Novo Banco May Be Sold on Stock Exchange This Summer

Novo Banco May Be Sold on Stock Exchange This Summer

With €3.4 billion in taxpayer funds, Portugal’s fourth largest bank Novo Banco’s potential sale raises critical questions about state recovery, expected in 20 years.

Novo Banco is poised for a potential sale on the Stock Exchange by the summer, with expectations set for June. The financial saga surrounding this institution is nothing short of a modern-day Greek tragedy, albeit with fewer gods and more spreadsheets. To date, a staggering 3.4 billion euros has been funneled into Novo Banco’s coffers, primarily sourced from the taxpayers’ wallets. However, the State can expect to see a mere fraction of this investment returned—if at all—over the next two decades.

The valuation of Novo Banco, the phoenix that rose from the ashes of Banco Espírito Santo (BES), is estimated to be between 4.8 billion and 6.2 billion euros, according to an assessment conducted by the Spanish consultancy firm JB Capital. The American investment firm Lone Star, through its subsidiary Nani Holdings, currently holds a commanding 75% stake in the bank, while the remaining 25% is retained by the State via the Resolution Fund and the Directorate-General of the Treasury.

Rescued from the brink of collapse in 2014, Portuguese financial bank Novo Banco owes its survival to a series of capital injections from the State, which were necessitated by the resolution measures that created the infamous ‘bad BES.’ In this restructuring, former shareholders were left with nothing, while the ‘good bank’ emerged, albeit only with the lifeline of public funds.

As the clock ticks down to a potential public offering—the largest in Europe this year and a significant event in Portugal’s financial landscape—speculation abounds regarding the sale of 25% to 30% of the bank by its American owners.
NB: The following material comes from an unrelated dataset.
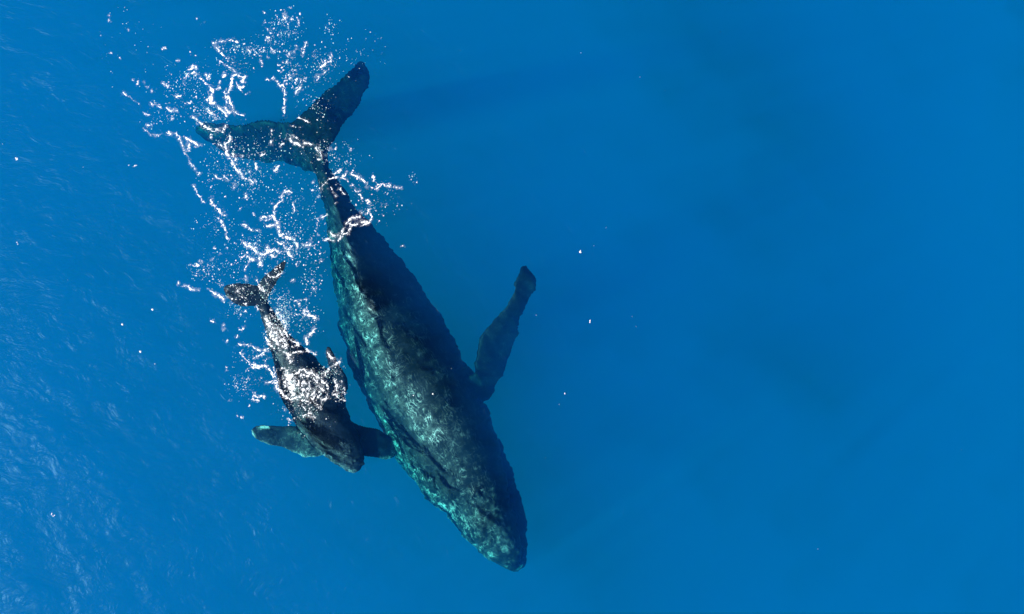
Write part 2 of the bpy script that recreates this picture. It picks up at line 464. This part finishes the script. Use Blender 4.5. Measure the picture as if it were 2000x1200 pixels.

Discussions have surfaced about possible acquisitions by other national banks, but the chairman of the resolution fund has emphasized that competition will be the linchpin in this unfolding drama.

Novo Banco’s employees are advocating for management to reserve between 5% and 10% of the shares for them, coupled with a request for a discount on their acquisition. As the narrative unfolds, one cannot help but marvel at the intricate dance of finance, politics, and the ever-elusive quest for stability in the banking sector. Will Novo Banco emerge triumphant, or will it be yet another cautionary tale in the annals of economic history? Only time will tell.